-- start of EXERCISE MATERIALS --
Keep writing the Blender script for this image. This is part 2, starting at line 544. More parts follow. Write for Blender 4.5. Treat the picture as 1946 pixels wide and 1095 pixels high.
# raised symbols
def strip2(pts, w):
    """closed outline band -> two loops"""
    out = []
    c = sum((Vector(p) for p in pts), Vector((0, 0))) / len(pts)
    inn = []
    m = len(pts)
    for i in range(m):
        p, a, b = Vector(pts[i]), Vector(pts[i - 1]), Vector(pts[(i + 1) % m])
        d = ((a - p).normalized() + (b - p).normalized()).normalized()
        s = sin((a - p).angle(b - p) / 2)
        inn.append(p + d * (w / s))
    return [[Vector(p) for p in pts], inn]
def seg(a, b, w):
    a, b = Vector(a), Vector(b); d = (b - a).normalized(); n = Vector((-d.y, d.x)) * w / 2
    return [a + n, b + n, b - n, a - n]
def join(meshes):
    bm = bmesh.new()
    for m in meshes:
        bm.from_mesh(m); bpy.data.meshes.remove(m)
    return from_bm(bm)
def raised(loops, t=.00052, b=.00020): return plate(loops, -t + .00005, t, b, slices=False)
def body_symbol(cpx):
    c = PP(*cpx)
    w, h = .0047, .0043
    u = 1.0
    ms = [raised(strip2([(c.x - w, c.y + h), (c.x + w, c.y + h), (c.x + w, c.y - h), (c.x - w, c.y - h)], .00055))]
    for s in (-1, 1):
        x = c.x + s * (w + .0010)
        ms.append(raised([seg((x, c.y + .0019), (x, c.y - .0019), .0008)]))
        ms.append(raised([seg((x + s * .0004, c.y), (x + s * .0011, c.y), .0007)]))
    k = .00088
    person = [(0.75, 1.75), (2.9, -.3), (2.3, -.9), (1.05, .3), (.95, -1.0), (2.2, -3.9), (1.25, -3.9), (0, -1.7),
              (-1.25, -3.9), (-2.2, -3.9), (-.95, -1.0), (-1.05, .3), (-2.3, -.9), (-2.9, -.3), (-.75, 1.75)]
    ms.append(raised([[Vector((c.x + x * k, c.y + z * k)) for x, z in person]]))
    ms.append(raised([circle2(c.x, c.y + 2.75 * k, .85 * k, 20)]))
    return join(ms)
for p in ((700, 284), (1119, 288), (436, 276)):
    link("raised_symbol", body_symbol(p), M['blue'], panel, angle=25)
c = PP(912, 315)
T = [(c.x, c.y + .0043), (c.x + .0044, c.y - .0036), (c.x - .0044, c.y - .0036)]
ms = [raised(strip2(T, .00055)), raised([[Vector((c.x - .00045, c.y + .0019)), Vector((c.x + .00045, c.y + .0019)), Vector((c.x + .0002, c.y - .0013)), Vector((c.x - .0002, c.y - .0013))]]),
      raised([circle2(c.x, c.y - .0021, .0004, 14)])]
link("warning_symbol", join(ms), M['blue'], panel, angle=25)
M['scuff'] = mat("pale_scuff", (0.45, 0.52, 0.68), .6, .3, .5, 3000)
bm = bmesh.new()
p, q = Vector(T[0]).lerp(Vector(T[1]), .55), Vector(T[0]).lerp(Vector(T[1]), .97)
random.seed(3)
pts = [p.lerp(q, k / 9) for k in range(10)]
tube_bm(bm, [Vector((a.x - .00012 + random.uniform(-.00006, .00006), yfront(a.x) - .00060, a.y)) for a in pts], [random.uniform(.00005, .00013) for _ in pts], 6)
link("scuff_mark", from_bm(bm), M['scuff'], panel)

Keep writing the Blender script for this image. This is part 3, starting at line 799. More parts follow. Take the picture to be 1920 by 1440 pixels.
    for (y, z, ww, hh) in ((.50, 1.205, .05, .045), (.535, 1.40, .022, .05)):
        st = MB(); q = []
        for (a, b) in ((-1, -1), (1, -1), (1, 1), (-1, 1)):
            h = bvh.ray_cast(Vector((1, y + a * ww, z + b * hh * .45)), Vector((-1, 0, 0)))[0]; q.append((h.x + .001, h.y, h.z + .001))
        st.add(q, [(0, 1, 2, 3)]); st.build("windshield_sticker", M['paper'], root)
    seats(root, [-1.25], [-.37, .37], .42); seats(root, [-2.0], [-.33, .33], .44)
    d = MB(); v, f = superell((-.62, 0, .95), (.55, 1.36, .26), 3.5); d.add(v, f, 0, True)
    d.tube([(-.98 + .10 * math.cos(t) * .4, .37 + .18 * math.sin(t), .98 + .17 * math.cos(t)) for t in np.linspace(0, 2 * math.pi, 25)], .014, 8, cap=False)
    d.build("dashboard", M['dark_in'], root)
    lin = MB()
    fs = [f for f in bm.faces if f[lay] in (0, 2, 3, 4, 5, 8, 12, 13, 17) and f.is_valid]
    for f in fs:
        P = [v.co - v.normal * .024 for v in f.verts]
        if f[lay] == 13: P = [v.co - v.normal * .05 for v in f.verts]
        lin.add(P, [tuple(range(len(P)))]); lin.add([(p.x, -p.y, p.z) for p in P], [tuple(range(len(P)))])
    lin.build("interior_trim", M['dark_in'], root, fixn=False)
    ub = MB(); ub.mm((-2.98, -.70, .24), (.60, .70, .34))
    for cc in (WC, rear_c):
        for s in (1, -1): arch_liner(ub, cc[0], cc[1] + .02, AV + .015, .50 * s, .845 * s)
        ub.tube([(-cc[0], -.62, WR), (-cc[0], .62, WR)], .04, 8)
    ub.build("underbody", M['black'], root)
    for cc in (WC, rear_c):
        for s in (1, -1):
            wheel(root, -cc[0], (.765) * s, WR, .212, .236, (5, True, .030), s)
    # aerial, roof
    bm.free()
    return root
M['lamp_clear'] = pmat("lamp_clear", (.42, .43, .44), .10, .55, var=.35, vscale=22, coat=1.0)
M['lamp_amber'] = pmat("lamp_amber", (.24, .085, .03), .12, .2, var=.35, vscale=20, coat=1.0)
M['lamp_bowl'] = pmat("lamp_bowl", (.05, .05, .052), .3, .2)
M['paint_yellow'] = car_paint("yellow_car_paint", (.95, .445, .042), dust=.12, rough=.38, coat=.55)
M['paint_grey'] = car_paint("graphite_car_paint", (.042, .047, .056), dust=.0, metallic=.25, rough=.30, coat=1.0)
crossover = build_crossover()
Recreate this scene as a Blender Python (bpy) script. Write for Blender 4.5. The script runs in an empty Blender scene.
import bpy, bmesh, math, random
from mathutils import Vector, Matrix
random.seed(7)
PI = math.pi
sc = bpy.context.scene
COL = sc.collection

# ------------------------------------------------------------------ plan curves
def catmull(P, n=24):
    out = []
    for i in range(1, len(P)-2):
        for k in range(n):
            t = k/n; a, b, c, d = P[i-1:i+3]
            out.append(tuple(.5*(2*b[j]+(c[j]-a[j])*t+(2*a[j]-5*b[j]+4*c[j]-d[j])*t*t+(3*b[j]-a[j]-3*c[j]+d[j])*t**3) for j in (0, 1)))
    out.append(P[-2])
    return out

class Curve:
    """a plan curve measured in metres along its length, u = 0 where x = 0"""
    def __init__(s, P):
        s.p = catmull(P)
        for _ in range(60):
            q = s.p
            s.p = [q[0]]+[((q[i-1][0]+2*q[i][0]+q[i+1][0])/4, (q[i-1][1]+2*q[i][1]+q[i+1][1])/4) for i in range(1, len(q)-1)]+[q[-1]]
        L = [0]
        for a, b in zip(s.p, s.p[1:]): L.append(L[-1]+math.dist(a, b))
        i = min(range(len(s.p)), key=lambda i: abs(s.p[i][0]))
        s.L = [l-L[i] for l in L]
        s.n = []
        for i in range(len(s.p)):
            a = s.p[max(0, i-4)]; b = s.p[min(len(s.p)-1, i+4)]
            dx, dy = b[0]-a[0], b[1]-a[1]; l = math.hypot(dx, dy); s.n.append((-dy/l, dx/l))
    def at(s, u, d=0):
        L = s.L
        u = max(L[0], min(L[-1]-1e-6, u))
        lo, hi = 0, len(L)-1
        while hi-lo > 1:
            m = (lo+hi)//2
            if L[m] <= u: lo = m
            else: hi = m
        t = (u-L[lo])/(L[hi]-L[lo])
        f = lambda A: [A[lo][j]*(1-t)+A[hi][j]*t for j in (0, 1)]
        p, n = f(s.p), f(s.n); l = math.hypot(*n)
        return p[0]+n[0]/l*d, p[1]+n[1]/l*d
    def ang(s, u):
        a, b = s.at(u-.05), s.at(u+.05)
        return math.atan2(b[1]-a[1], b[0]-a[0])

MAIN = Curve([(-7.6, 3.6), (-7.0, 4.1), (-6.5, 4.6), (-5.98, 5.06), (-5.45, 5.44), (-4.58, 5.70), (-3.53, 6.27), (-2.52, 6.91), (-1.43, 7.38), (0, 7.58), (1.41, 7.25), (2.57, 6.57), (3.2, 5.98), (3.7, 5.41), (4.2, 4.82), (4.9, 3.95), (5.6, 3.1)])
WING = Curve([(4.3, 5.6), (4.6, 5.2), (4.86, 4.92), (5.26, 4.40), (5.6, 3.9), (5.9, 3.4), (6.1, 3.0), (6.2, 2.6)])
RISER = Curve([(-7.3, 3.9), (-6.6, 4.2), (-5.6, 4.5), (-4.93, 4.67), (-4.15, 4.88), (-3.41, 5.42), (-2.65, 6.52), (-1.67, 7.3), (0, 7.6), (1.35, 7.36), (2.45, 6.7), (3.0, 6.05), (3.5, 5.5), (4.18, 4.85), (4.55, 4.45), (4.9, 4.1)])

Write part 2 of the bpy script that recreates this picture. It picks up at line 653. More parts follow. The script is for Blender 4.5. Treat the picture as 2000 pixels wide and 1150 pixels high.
-- end of EXERCISE MATERIALS --
> [TO BE DONE]:
Give the number of lines in the entries that hold the word "pixels", and nothing else.

> [SOLUTION FOR THIS TASK]:
3